Jesus had the ability to display perfect empathy in every situation. One person at a time. And He had to get away for a while too, even though He was God. 

He got alone by the water, alone on the mountain. Who are we to think we don’t need to?

Yesterday the parking lot beckoned like an oasis. On break I went out to my quiet car because my brain just wouldn’t quit. I closed my eyes and remembered the sound of the waves.

I was worried about my Mom who was sick and my Dad whose body is failing him in many ways. And I felt my brother’s wounds and sorrow too. I heard my niece processing her fears of missing me “when Nori goes back to work,” and I heard my Mom’s voice as she wistfully said, “Mom’s and daughters shouldn’t be separated.” I agree Mom. I hear you, you’re right. I felt it all, along with the joy.

As I sat there with the sun warming my shoulders, I threw a line of prayer out every now and then, not feeling it much. With my eyes still closed, I startled when I heard the rustle of wings close, and the unmistakable squeak of a dove as she landed. Right on the lip of my sunroof.

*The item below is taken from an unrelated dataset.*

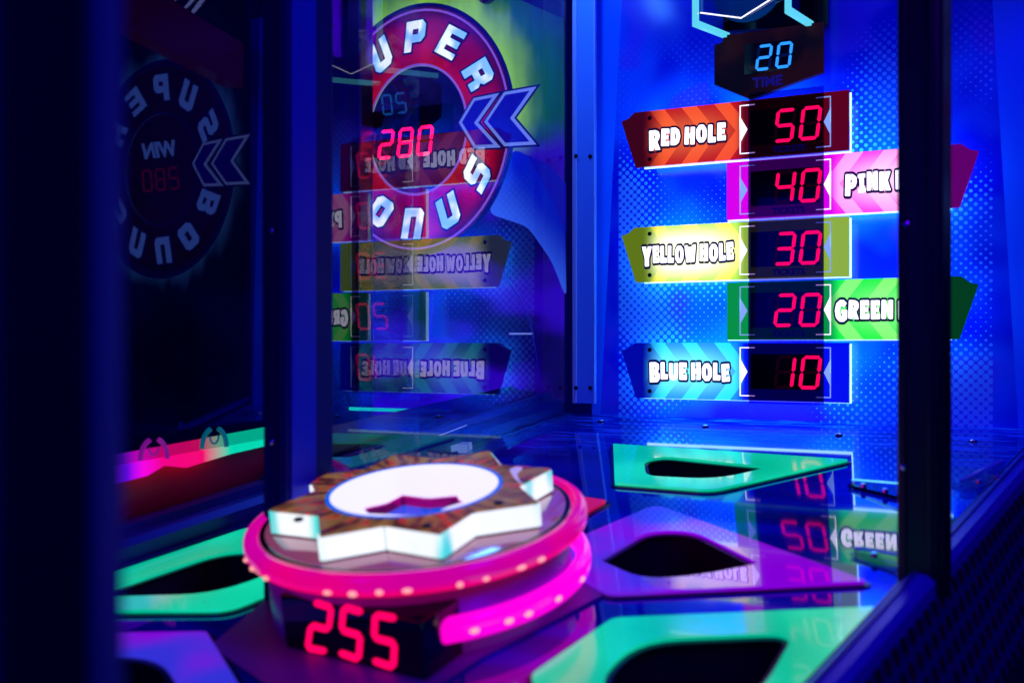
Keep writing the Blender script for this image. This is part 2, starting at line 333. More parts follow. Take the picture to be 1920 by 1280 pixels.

She stood staring down at me, so close we were almost eye to eye. I thought she might just fly into the car, but she just looked at me for a moment and flew off. It was a visitation. One moment of a hundred others in the day that stood out. A God moment.

And heading home, welcome words from a text on my phone.

“I am not going to the gym, I made dinner.” Oh, how I needed those words. A peaceful and restful evening after steak and asparagus. Oh yes, I will go to the gym tomorrow.

But for right now, this is how I heal. This is how we all heal each other.

Because sometimes, even after vacations, you still need a little rest.

2 thoughts on “How to remain soft (when the world gets too hard)

  1. Thank you for this thoughtful and wise post. You are so right about too much and too harsh and too hard. I love the title as our ability to be soft in a hard world probably shows Christ to the world the best. If they become as desensitized as we do they, too, need some softness. We may be all they come in contact with.
    Caring through Christ, ~ linda

    1. Thank you so much Linda…..I am encouraged again in my “alone” time w/God. Sometimes you need a different perspective and I think this time I did it for myself. Sometimes God whispers, reminds you why you started doing something in the first place~ You encourage me!